Parmi les opposants revendiqués au relativisme, le pape Benoît XVI a dénoncé dans un discours prononcé le , la veille de son élection « une dictature du relativisme qui ne reconnaît rien comme définitif et qui donne comme mesure ultime uniquement son propre ego et ses désirs[10]. » Selon Benoît XVI, qui met en garde contre les dangers du relativisme, « le fruit qui perdure est le résultat de tout ce que nous avons semé dans les âmes humaines : l’amour, la connaissance, un geste capable de réchauffer les cœurs, des mots qui ouvrent l’âme à la joie du Seigneur[10]. »
Les détracteurs du relativisme, comme Alan Sokal, ont fait remarquer que l'affirmation selon laquelle « il n'existe aucune vérité absolue » est trivialement autocontradictoire. En effet, si la proposition est admise comme vraie, alors elle doit s'appliquer à elle-même, et est en conséquence fausse. De même, l'énoncé simplificateur « Tout est relatif » pourrait être soumis à cette démonstration.

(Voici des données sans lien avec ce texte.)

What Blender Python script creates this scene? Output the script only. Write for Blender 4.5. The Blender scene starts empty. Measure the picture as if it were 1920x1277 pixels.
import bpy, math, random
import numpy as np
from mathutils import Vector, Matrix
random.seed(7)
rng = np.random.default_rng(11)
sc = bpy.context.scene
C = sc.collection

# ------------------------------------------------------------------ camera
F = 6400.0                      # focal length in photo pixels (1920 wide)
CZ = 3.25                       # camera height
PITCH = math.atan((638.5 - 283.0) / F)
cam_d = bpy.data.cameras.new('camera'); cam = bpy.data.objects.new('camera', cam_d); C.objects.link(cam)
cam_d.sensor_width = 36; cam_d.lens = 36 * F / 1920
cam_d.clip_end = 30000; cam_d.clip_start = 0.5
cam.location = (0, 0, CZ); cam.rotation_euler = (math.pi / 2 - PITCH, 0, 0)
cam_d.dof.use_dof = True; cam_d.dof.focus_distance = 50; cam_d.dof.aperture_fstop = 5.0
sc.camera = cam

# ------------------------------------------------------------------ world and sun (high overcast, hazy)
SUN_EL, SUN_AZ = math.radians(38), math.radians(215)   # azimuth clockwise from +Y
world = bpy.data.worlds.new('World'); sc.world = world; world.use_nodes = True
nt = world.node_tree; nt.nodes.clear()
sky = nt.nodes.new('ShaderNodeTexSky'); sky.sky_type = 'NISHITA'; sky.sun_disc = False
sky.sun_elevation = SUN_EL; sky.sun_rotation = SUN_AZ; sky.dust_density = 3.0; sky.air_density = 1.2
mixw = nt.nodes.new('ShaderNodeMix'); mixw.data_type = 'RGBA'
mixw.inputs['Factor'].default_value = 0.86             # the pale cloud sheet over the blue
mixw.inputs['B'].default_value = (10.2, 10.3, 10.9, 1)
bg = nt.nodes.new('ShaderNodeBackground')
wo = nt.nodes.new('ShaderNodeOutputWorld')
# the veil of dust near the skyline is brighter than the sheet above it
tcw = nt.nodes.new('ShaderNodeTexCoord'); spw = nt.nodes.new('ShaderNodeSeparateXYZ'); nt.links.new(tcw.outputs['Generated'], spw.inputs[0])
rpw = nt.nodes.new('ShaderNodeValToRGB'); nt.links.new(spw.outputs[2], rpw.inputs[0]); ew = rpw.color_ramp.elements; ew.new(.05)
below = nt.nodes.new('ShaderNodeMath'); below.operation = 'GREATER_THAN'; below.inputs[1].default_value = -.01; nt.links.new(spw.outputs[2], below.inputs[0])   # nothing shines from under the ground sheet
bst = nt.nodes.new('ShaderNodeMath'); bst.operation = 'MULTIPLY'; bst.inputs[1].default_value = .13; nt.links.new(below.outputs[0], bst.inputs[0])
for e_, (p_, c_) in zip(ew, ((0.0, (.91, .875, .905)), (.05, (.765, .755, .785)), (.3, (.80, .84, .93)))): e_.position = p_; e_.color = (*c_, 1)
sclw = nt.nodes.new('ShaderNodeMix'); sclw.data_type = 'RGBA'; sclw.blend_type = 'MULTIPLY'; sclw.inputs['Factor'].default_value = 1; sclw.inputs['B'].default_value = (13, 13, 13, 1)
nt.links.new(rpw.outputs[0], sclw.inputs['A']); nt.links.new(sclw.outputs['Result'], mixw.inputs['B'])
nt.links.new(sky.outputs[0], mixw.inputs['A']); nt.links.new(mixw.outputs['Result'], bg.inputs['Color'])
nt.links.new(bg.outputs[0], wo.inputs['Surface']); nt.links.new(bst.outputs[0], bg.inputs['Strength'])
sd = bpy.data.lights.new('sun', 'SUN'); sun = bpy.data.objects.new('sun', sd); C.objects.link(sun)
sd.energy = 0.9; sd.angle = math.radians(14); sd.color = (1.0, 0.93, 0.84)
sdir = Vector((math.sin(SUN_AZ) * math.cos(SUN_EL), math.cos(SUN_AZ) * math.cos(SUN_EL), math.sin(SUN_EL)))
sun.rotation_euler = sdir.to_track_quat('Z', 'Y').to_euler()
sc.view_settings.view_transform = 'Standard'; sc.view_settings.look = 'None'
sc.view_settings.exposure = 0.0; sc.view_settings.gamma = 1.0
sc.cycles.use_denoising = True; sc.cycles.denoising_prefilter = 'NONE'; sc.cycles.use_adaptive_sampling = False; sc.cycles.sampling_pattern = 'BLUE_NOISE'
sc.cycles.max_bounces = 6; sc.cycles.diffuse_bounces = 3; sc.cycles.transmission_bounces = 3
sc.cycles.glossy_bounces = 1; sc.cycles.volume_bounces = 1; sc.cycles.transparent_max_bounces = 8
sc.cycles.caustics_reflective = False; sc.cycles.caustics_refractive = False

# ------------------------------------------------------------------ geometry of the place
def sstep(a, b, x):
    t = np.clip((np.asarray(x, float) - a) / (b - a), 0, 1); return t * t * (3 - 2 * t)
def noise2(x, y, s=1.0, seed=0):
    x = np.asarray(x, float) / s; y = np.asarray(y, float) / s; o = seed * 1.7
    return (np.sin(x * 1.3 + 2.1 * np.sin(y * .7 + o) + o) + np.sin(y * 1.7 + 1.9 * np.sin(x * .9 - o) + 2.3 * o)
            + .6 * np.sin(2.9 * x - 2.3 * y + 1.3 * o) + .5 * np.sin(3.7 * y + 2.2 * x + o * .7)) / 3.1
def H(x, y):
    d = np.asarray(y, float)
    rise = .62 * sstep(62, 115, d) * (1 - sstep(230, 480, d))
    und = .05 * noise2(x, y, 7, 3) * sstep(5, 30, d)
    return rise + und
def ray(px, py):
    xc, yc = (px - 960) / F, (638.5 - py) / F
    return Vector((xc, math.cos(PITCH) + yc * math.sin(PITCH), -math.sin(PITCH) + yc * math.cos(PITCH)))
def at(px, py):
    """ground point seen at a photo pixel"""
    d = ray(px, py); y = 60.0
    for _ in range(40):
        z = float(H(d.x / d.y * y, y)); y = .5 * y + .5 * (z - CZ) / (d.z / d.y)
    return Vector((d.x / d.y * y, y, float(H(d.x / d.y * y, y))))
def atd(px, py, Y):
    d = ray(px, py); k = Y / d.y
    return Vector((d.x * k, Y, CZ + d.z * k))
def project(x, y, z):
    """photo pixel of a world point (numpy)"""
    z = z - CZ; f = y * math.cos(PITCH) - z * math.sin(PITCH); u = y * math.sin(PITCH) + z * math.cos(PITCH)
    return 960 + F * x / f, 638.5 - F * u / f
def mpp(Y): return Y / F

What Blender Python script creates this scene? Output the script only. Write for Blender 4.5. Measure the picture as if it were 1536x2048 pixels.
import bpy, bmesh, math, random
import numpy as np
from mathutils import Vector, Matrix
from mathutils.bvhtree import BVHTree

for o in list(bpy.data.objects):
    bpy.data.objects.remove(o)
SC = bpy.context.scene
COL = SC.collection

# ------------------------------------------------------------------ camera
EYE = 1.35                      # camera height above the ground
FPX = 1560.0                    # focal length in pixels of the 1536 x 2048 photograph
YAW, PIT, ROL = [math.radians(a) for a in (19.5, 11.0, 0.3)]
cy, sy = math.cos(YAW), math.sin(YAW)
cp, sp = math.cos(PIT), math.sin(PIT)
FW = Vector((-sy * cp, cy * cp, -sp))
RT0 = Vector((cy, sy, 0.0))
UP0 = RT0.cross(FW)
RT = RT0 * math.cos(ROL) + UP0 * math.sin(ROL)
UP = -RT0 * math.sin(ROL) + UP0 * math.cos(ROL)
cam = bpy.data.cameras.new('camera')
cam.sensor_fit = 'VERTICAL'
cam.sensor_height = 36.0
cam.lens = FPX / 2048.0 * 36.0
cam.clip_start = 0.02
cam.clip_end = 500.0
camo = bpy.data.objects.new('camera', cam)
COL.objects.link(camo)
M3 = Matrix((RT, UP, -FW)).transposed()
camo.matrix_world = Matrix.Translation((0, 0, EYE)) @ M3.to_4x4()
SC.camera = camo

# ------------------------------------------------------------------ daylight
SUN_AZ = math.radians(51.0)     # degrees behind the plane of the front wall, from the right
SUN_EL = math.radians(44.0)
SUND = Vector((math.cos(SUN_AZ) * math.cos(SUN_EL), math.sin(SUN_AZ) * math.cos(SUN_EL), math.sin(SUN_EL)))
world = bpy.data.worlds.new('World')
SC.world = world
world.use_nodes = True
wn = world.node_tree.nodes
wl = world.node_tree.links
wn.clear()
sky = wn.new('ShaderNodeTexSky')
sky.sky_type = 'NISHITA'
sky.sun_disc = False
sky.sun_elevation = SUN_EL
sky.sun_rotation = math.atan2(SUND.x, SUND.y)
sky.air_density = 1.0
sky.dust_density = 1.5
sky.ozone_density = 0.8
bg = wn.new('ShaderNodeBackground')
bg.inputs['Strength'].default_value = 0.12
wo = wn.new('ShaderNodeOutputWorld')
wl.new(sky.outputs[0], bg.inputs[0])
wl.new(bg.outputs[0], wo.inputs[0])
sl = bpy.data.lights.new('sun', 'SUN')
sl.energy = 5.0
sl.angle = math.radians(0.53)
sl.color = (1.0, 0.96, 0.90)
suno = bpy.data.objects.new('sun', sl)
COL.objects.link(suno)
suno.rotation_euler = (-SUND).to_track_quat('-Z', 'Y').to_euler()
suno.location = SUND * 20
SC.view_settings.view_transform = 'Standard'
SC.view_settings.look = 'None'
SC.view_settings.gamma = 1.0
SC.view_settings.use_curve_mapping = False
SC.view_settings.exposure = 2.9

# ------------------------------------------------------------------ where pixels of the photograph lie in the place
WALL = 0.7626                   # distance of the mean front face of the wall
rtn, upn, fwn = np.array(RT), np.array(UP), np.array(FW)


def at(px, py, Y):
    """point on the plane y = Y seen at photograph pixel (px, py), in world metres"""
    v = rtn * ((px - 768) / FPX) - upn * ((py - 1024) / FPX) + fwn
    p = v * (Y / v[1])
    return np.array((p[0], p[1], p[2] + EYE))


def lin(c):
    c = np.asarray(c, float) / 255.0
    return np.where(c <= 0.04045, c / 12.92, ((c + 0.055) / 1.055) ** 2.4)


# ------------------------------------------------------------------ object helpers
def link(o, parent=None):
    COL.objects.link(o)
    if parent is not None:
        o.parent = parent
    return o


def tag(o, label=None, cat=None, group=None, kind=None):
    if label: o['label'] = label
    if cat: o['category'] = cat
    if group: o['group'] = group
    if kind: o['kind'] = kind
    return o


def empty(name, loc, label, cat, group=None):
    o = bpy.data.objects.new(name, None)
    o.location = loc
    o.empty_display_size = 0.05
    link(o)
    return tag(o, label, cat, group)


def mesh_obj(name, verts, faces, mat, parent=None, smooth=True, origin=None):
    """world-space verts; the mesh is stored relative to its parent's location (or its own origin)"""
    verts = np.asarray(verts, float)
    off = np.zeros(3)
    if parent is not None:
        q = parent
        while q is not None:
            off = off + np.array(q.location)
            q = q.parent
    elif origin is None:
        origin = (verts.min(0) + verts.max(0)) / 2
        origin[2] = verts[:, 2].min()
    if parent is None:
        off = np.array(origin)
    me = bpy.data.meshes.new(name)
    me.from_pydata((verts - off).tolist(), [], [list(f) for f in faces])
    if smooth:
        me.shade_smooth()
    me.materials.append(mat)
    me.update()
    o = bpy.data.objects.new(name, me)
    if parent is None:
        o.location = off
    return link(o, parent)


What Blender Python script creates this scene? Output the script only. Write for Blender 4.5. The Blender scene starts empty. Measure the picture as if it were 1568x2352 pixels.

Dans les sciences physiques, les théories dites relativistes amènent à distinguer les postulats de la théorie et la validité de la théorie. Ainsi même la relativité générale, en dépit de ce que pourrait suggérer son nom, ne suppose pas une relativité absolue. Au contraire, la relativité, comme l’emploie notamment Albert Einstein, est construite sur la supposition d'invariants, comme la vitesse de la lumière. En ce sens, la théorie demande de concéder l’existence d’absolues. Cependant, pour dépasser le seul stade de la validité logique, les conclusions de la théorie doivent correspondre aux résultats obtenus lors d’expérimentations scientifiques. En cas de non-correspondance, la théorie sera invalidée par l’expérience. Dans le cas contraire, l’expérience conforte la théorie, mais ne la valide pas de façon absolue. Rigoureusement, la théorie n’est d’ailleurs pas non plus invalidée par l’expérience, puisque les erreurs dans l’exécution et l’analyse des expérimentations demeurent possibles.